Our plan was to clean house yesterday and go to the beach today. But in his fun way when we finished the clean up, John said: let's go to the beach for the couple of hours left in the day." Off we went, had a great time and made it home to a spectacular sunset. The photo is from our balcony. As luck would have it, it rained today and I was glad we took the time for fun yesterday.
Although we had a different kind of fun today. Our neighbor had 4 out of 5 of her daughters visiting with their spouses, boyfriends or friends. It's her youngest daughter's birthday and she was not feeling up to the job of making the cake along with everything else that needed doing so we volunteered.

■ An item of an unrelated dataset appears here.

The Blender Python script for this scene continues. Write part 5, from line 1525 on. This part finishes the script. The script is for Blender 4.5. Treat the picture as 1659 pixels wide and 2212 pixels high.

John made a yummy tiramisú (his first and learned at his cooking class in Tuscany. [Yes, I shamelessly give him cooking classes of all kinds as well as cookbooks, anything to keep him in the kitchen!]) We bought a fruit pie from the local bakery as well and also served varieties of berries with vanilla yogurt. The other photo is of the goodies. Everyone had a great time and we enjoyed contributing to the festivities and spending time with such nice people. It is, indeed, the simple things that make life so rich.